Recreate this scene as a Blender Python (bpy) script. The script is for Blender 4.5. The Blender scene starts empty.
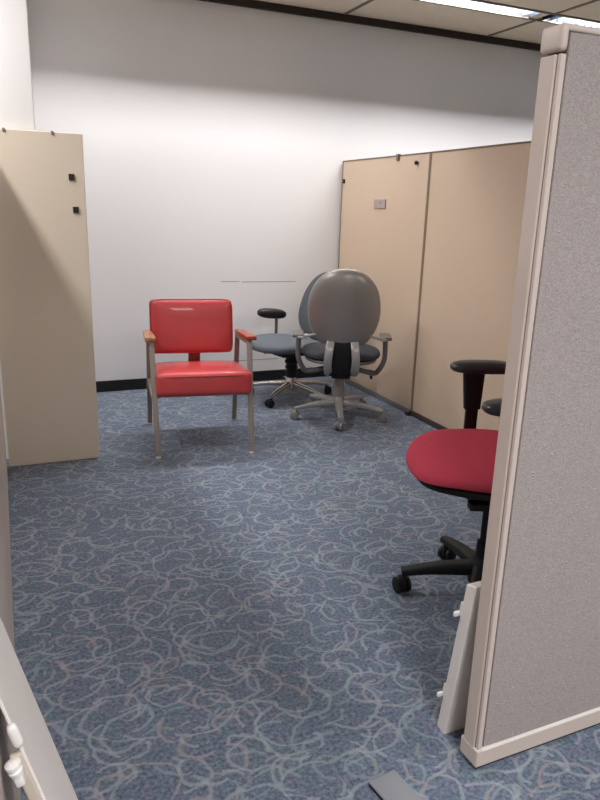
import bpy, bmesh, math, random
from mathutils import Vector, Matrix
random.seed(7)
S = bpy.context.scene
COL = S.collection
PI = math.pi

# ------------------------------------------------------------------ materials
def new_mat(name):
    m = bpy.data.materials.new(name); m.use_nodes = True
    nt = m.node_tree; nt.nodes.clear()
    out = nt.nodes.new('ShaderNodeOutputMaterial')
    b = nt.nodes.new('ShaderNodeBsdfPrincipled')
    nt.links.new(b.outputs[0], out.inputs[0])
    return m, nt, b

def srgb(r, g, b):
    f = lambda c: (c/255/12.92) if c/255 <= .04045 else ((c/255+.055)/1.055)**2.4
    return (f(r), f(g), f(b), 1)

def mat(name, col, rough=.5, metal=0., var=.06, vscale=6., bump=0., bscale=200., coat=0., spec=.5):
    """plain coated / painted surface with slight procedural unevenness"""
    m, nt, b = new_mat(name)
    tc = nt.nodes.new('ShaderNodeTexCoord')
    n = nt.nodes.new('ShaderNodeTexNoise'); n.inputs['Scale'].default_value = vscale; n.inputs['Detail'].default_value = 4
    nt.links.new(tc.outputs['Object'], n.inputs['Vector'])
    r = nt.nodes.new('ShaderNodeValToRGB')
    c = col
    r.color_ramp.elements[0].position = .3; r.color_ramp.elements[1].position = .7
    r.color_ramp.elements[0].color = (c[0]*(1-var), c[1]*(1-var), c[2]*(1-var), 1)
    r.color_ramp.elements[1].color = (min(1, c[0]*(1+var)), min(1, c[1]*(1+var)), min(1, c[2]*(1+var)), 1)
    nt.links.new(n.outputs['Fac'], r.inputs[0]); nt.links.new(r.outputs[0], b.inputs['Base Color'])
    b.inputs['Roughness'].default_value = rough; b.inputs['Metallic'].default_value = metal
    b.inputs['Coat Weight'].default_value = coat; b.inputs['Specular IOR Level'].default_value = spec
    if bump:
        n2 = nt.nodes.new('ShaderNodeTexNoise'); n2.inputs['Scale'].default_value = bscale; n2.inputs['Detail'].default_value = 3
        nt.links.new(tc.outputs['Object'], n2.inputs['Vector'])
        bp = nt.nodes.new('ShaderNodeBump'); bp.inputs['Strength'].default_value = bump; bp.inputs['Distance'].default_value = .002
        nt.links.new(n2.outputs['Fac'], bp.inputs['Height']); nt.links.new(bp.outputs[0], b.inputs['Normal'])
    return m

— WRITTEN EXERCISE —
Quote, exactly and only, the lines from the first line of the data above through the line containing "PI = math.pi". The pictures do not belong in it.

— EXERCISE OUTPUT —
Recreate this scene as a Blender Python (bpy) script. The script is for Blender 4.5. The Blender scene starts empty.
import bpy, bmesh, math, random
from mathutils import Vector, Matrix
random.seed(7)
S = bpy.context.scene
COL = S.collection
PI = math.pi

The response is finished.